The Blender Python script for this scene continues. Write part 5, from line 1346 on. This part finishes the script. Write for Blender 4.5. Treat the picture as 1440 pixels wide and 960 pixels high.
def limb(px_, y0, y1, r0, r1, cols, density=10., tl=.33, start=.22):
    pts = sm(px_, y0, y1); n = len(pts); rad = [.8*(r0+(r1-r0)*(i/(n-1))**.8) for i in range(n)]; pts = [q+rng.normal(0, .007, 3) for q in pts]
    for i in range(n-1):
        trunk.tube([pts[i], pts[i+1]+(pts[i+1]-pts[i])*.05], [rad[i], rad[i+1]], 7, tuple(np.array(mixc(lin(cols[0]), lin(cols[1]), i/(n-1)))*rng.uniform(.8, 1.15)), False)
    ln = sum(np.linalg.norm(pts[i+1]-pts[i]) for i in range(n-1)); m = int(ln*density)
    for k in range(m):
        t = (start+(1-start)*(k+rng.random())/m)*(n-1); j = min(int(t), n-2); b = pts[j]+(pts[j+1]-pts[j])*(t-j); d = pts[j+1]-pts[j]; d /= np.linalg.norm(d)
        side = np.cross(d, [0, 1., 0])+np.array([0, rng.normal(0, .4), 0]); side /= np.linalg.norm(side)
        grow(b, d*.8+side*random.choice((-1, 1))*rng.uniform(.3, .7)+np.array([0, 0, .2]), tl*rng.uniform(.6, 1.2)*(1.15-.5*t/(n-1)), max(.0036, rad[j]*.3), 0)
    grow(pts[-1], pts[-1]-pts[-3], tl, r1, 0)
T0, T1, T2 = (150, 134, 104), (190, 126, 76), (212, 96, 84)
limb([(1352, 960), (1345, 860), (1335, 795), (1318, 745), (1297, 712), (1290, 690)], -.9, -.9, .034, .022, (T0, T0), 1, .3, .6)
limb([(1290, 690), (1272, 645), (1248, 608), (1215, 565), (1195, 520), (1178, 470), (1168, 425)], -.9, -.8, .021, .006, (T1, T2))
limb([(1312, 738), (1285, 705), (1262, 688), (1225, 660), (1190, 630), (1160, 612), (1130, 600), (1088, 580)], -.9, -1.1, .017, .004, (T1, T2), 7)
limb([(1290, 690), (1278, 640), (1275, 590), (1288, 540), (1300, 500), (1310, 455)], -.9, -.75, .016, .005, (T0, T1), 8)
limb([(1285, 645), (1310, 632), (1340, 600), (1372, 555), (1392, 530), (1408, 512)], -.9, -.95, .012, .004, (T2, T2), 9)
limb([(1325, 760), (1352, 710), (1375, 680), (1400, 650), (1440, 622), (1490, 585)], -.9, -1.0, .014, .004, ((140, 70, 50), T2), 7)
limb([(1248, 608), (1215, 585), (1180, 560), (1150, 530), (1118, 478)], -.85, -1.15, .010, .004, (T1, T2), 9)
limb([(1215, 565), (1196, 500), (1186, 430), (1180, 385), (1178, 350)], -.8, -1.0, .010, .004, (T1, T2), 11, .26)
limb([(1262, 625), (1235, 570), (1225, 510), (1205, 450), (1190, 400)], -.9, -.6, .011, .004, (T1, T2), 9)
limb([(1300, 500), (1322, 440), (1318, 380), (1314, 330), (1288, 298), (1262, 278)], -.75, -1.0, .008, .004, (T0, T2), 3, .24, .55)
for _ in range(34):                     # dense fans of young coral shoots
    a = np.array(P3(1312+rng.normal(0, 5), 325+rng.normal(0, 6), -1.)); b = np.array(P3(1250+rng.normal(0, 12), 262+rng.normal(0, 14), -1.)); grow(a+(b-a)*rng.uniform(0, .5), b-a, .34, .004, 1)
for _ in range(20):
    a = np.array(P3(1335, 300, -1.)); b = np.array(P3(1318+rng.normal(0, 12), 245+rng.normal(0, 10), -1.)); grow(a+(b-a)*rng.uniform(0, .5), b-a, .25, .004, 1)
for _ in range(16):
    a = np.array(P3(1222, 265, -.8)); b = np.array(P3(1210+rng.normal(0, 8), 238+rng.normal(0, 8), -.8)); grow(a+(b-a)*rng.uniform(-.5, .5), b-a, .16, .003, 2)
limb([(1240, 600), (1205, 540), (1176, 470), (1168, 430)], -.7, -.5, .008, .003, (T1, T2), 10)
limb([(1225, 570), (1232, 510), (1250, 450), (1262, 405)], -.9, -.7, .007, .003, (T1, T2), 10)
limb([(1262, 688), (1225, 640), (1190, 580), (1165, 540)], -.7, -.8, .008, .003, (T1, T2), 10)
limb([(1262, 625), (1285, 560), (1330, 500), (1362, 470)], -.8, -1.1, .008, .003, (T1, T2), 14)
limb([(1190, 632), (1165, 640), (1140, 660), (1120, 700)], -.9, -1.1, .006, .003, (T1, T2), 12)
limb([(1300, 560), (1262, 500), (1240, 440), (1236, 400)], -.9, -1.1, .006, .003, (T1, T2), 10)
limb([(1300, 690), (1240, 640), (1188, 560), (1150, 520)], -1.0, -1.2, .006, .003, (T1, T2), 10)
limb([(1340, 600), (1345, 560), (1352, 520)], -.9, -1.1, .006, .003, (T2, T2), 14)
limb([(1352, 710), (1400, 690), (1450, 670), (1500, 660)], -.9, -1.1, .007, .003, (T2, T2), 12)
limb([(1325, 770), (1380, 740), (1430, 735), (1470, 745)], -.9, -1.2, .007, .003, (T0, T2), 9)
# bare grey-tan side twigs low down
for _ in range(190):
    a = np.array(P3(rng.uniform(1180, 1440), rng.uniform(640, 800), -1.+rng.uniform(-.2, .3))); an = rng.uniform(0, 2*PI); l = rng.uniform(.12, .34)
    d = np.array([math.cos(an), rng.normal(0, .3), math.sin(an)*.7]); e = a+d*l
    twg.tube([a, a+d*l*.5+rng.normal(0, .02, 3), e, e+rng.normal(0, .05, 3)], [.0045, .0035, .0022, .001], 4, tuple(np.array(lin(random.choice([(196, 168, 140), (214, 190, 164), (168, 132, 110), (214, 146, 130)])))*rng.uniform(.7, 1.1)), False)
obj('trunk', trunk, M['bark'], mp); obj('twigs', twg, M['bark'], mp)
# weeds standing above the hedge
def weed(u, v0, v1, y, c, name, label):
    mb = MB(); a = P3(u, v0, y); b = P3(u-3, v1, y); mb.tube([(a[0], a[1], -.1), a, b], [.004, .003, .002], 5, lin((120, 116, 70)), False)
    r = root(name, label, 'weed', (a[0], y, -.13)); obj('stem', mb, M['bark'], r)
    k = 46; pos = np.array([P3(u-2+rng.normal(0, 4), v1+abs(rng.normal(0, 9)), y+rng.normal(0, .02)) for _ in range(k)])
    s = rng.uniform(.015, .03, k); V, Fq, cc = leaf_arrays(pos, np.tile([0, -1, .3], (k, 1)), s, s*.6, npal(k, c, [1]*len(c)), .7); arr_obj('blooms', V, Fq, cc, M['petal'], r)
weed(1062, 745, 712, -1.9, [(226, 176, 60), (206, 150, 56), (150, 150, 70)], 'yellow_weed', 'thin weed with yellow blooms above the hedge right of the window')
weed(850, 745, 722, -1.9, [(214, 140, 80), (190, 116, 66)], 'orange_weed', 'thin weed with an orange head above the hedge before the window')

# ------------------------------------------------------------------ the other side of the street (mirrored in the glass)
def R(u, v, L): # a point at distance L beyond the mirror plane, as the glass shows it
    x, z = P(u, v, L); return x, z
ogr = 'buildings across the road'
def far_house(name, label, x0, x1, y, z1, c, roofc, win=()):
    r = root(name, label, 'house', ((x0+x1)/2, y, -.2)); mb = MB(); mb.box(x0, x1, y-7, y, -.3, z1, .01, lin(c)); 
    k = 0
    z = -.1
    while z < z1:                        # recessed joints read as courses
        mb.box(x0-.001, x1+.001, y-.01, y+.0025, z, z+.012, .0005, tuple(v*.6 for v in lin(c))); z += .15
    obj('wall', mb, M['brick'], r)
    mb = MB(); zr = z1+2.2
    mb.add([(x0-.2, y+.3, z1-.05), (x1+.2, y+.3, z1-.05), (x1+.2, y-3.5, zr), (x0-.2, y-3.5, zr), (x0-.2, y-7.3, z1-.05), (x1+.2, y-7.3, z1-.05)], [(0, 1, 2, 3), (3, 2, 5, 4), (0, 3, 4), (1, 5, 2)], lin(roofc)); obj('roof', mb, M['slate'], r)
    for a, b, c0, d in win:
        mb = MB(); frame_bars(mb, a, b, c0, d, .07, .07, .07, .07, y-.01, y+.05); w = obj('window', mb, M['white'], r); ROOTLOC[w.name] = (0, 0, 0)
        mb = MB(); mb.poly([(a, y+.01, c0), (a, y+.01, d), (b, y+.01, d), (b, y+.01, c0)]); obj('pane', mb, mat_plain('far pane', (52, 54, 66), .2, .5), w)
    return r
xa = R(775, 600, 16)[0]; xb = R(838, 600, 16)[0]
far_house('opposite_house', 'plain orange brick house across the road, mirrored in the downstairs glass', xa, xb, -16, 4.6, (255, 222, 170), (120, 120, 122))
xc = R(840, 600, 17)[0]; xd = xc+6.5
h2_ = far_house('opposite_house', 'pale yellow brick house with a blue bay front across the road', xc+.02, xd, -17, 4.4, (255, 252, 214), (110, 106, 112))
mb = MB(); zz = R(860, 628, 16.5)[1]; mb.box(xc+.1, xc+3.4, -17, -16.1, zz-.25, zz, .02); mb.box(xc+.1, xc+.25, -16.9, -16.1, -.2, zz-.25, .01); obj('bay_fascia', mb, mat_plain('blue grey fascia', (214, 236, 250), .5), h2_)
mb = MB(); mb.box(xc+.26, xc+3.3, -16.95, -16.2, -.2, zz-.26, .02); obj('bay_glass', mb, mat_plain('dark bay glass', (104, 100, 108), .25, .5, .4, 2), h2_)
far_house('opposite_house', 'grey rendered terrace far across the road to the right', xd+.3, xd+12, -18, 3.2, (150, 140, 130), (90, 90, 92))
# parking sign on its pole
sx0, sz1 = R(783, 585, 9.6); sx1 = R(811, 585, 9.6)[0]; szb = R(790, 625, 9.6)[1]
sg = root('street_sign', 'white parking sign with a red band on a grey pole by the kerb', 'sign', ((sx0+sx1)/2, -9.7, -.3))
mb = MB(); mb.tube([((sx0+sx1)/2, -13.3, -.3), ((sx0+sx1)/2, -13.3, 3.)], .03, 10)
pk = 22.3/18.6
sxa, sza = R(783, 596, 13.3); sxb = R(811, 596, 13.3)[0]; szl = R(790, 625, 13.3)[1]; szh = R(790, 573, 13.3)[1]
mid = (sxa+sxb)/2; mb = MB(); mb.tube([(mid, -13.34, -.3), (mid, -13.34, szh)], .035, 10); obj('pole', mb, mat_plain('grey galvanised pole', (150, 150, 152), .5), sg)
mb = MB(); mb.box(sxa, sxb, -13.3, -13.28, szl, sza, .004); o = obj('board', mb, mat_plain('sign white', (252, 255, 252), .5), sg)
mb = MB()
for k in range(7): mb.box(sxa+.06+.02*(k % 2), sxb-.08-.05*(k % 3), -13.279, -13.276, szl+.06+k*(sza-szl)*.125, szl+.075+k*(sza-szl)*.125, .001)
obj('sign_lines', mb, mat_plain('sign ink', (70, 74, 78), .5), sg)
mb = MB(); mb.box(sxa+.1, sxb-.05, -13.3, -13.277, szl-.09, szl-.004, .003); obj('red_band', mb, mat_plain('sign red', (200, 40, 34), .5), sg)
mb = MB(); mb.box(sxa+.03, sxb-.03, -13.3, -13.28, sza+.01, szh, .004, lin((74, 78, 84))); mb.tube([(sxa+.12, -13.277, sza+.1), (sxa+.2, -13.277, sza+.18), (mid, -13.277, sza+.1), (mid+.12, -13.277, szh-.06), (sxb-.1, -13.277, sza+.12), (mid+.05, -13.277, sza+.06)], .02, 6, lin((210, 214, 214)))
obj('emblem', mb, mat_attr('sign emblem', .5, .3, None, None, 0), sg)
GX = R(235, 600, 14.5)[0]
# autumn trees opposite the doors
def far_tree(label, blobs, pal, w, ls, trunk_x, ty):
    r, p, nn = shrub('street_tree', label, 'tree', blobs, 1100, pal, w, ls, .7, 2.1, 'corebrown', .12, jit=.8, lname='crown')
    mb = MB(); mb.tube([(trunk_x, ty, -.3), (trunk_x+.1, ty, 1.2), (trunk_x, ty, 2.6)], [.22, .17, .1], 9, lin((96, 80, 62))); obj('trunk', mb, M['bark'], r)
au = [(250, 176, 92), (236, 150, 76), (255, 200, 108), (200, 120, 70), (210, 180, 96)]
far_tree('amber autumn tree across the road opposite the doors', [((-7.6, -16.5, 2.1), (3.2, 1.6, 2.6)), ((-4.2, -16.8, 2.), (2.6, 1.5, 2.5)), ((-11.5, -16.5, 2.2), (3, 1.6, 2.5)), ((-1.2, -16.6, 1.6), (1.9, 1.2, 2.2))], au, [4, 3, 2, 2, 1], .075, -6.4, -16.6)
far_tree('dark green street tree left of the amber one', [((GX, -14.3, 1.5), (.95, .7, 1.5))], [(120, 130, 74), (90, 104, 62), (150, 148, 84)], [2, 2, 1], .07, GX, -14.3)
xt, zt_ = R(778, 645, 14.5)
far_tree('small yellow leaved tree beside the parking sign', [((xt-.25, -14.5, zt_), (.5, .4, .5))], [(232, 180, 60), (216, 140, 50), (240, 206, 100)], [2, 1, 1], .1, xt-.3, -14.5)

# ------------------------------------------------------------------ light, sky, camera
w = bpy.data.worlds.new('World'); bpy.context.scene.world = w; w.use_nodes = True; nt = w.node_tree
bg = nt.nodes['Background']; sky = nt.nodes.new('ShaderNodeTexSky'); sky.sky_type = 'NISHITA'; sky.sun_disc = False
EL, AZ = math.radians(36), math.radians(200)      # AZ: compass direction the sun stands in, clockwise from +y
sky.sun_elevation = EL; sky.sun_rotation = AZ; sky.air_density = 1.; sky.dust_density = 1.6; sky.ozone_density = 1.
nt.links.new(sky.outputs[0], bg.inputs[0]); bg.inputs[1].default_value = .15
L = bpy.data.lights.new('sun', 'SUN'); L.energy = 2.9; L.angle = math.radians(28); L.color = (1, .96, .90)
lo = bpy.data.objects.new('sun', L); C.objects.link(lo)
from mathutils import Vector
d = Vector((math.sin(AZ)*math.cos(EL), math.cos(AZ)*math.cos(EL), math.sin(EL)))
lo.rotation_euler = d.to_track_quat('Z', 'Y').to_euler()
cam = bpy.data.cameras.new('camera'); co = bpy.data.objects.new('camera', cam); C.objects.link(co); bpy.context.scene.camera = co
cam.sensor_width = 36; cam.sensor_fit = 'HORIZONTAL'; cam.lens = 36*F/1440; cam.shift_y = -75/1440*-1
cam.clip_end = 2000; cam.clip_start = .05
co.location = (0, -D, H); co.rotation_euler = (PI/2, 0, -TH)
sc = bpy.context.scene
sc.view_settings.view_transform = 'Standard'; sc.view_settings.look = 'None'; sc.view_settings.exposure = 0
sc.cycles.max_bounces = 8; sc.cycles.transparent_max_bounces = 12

● **TASK TO CARRY OUT**
Find all the lines containing "from" in the material, then copy them.

● **OUTPUT BELOW**
The Blender Python script for this scene continues. Write part 5, from line 1346 on. This part finishes the script. Write for Blender 4.5. Treat the picture as 1440 pixels wide and 960 pixels high.
EL, AZ = math.radians(36), math.radians(200)      # AZ: compass direction the sun stands in, clockwise from +y
from mathutils import Vector